**What is needed**
Every entry needs to be printed exactly, please.

**Record extracts**
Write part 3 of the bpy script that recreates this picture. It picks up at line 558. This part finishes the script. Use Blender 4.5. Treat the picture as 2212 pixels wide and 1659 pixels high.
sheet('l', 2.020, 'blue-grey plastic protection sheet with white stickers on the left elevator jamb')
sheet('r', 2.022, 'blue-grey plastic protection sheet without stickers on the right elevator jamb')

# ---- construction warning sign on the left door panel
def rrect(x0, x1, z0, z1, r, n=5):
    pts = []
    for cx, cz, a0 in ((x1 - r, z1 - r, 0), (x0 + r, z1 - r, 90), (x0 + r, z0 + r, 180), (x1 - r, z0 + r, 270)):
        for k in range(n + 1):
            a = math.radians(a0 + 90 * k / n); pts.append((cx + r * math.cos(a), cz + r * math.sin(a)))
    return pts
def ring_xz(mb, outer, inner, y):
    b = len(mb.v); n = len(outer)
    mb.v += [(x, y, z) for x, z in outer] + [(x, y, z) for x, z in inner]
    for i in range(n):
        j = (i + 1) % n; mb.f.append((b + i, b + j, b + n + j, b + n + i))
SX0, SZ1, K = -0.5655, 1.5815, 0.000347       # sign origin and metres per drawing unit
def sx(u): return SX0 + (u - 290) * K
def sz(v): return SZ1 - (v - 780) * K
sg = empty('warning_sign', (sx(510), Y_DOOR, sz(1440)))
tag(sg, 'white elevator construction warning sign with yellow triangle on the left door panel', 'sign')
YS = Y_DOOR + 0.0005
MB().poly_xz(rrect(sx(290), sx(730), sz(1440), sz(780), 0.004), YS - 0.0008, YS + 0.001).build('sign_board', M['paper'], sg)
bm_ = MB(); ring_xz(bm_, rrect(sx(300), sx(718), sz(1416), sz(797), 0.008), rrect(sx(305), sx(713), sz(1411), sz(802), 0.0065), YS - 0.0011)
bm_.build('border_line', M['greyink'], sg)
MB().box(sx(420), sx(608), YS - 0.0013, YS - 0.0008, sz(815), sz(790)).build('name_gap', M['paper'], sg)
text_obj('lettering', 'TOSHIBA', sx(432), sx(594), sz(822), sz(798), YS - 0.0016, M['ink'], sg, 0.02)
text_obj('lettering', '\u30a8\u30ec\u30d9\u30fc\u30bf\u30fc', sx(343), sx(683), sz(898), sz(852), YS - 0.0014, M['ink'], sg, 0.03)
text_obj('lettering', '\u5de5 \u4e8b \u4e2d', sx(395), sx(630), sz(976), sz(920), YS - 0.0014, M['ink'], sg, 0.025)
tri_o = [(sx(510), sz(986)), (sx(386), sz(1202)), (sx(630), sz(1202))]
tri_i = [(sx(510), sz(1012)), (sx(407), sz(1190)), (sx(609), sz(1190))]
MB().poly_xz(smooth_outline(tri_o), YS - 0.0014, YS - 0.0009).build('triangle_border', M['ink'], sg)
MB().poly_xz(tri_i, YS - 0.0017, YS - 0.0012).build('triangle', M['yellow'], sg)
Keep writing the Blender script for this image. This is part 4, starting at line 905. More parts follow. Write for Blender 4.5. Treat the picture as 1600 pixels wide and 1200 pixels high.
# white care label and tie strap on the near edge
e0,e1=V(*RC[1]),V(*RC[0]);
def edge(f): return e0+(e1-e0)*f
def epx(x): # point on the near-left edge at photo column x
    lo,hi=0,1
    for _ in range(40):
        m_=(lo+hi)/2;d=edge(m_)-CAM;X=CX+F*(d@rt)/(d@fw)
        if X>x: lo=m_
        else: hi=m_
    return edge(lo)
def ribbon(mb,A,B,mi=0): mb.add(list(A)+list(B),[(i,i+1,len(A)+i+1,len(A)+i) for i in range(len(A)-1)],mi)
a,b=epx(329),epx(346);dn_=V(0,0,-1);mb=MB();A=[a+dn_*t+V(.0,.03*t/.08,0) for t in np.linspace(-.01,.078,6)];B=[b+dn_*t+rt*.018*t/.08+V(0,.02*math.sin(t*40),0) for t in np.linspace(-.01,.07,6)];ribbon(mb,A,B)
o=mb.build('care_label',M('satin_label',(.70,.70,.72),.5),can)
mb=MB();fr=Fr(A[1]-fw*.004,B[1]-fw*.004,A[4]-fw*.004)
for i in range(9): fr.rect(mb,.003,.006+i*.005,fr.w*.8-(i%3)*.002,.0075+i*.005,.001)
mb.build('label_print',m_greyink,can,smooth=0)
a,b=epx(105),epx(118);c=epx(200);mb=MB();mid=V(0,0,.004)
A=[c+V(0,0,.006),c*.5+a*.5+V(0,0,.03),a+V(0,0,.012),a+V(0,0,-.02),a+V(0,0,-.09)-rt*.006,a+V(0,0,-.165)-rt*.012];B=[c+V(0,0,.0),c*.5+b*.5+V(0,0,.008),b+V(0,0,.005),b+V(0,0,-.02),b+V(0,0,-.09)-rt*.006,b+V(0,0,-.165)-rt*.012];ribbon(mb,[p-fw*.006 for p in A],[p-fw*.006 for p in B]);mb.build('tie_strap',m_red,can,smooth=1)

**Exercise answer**
Write part 3 of the bpy script that recreates this picture. It picks up at line 558. This part finishes the script. Use Blender 4.5. Treat the picture as 2212 pixels wide and 1659 pixels high.
sheet('l', 2.020, 'blue-grey plastic protection sheet with white stickers on the left elevator jamb')
sheet('r', 2.022, 'blue-grey plastic protection sheet without stickers on the right elevator jamb')

# ---- construction warning sign on the left door panel
def rrect(x0, x1, z0, z1, r, n=5):
    pts = []
    for cx, cz, a0 in ((x1 - r, z1 - r, 0), (x0 + r, z1 - r, 90), (x0 + r, z0 + r, 180), (x1 - r, z0 + r, 270)):
        for k in range(n + 1):
            a = math.radians(a0 + 90 * k / n); pts.append((cx + r * math.cos(a), cz + r * math.sin(a)))
    return pts
def ring_xz(mb, outer, inner, y):
    b = len(mb.v); n = len(outer)
    mb.v += [(x, y, z) for x, z in outer] + [(x, y, z) for x, z in inner]
    for i in range(n):
        j = (i + 1) % n; mb.f.append((b + i, b + j, b + n + j, b + n + i))
SX0, SZ1, K = -0.5655, 1.5815, 0.000347       # sign origin and metres per drawing unit
def sx(u): return SX0 + (u - 290) * K
def sz(v): return SZ1 - (v - 780) * K
sg = empty('warning_sign', (sx(510), Y_DOOR, sz(1440)))
tag(sg, 'white elevator construction warning sign with yellow triangle on the left door panel', 'sign')
YS = Y_DOOR + 0.0005
MB().poly_xz(rrect(sx(290), sx(730), sz(1440), sz(780), 0.004), YS - 0.0008, YS + 0.001).build('sign_board', M['paper'], sg)
bm_ = MB(); ring_xz(bm_, rrect(sx(300), sx(718), sz(1416), sz(797), 0.008), rrect(sx(305), sx(713), sz(1411), sz(802), 0.0065), YS - 0.0011)
bm_.build('border_line', M['greyink'], sg)
MB().box(sx(420), sx(608), YS - 0.0013, YS - 0.0008, sz(815), sz(790)).build('name_gap', M['paper'], sg)
text_obj('lettering', 'TOSHIBA', sx(432), sx(594), sz(822), sz(798), YS - 0.0016, M['ink'], sg, 0.02)
text_obj('lettering', '\u30a8\u30ec\u30d9\u30fc\u30bf\u30fc', sx(343), sx(683), sz(898), sz(852), YS - 0.0014, M['ink'], sg, 0.03)
text_obj('lettering', '\u5de5 \u4e8b \u4e2d', sx(395), sx(630), sz(976), sz(920), YS - 0.0014, M['ink'], sg, 0.025)
tri_o = [(sx(510), sz(986)), (sx(386), sz(1202)), (sx(630), sz(1202))]
tri_i = [(sx(510), sz(1012)), (sx(407), sz(1190)), (sx(609), sz(1190))]
MB().poly_xz(smooth_outline(tri_o), YS - 0.0014, YS - 0.0009).build('triangle_border', M['ink'], sg)
MB().poly_xz(tri_i, YS - 0.0017, YS - 0.0012).build('triangle', M['yellow'], sg)
Keep writing the Blender script for this image. This is part 4, starting at line 905. More parts follow. Write for Blender 4.5. Treat the picture as 1600 pixels wide and 1200 pixels high.
# white care label and tie strap on the near edge
e0,e1=V(*RC[1]),V(*RC[0]);
def edge(f): return e0+(e1-e0)*f
def epx(x): # point on the near-left edge at photo column x
    lo,hi=0,1
    for _ in range(40):
        m_=(lo+hi)/2;d=edge(m_)-CAM;X=CX+F*(d@rt)/(d@fw)
        if X>x: lo=m_
        else: hi=m_
    return edge(lo)
def ribbon(mb,A,B,mi=0): mb.add(list(A)+list(B),[(i,i+1,len(A)+i+1,len(A)+i) for i in range(len(A)-1)],mi)
a,b=epx(329),epx(346);dn_=V(0,0,-1);mb=MB();A=[a+dn_*t+V(.0,.03*t/.08,0) for t in np.linspace(-.01,.078,6)];B=[b+dn_*t+rt*.018*t/.08+V(0,.02*math.sin(t*40),0) for t in np.linspace(-.01,.07,6)];ribbon(mb,A,B)
o=mb.build('care_label',M('satin_label',(.70,.70,.72),.5),can)
mb=MB();fr=Fr(A[1]-fw*.004,B[1]-fw*.004,A[4]-fw*.004)
for i in range(9): fr.rect(mb,.003,.006+i*.005,fr.w*.8-(i%3)*.002,.0075+i*.005,.001)
mb.build('label_print',m_greyink,can,smooth=0)
a,b=epx(105),epx(118);c=epx(200);mb=MB();mid=V(0,0,.004)
A=[c+V(0,0,.006),c*.5+a*.5+V(0,0,.03),a+V(0,0,.012),a+V(0,0,-.02),a+V(0,0,-.09)-rt*.006,a+V(0,0,-.165)-rt*.012];B=[c+V(0,0,.0),c*.5+b*.5+V(0,0,.008),b+V(0,0,.005),b+V(0,0,-.02),b+V(0,0,-.09)-rt*.006,b+V(0,0,-.165)-rt*.012];ribbon(mb,[p-fw*.006 for p in A],[p-fw*.006 for p in B]);mb.build('tie_strap',m_red,can,smooth=1)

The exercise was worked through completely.